Begin with the first line and repeat exactly through the line containing "PI = math.pi"; leave every image out.
>>>
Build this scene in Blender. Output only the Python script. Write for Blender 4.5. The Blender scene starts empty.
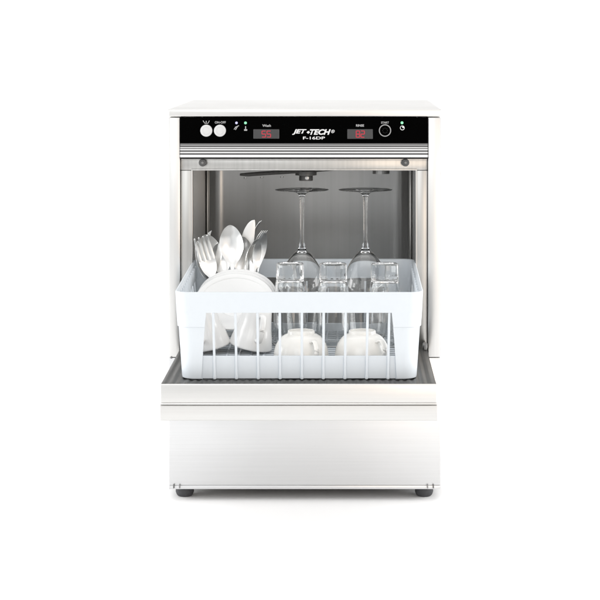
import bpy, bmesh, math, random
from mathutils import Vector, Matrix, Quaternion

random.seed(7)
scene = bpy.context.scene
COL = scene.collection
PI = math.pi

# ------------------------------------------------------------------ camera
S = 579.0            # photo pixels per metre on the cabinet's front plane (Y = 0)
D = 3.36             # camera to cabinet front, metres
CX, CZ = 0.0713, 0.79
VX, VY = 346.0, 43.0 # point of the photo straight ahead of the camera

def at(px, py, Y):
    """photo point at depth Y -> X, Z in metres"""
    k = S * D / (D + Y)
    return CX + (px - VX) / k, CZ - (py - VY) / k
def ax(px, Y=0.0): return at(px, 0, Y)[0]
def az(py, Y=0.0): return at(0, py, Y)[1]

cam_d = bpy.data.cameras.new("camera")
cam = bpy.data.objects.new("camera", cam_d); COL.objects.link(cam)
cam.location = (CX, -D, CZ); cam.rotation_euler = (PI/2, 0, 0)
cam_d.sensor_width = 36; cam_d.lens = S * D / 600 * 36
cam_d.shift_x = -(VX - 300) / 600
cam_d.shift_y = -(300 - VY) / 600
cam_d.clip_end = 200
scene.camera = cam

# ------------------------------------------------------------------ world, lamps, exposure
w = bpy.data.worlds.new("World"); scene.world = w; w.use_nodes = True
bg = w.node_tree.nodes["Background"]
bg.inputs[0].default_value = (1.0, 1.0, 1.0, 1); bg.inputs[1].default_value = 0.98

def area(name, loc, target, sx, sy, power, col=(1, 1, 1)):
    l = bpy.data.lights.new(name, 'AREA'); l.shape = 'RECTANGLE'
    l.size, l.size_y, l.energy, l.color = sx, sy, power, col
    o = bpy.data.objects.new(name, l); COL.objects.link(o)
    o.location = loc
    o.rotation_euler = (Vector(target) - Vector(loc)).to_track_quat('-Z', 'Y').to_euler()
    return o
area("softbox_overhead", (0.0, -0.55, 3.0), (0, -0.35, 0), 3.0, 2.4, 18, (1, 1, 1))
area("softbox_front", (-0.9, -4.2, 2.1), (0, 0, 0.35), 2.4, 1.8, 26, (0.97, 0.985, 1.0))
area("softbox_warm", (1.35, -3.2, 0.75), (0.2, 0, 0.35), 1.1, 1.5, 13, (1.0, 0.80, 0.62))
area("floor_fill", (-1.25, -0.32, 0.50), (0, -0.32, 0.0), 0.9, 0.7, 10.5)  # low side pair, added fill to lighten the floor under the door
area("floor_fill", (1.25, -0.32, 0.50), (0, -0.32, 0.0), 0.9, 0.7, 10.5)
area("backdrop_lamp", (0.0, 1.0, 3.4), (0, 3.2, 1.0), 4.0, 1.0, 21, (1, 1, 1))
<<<
Written response:
Build this scene in Blender. Output only the Python script. Write for Blender 4.5. The Blender scene starts empty.
import bpy, bmesh, math, random
from mathutils import Vector, Matrix, Quaternion

random.seed(7)
scene = bpy.context.scene
COL = scene.collection
PI = math.pi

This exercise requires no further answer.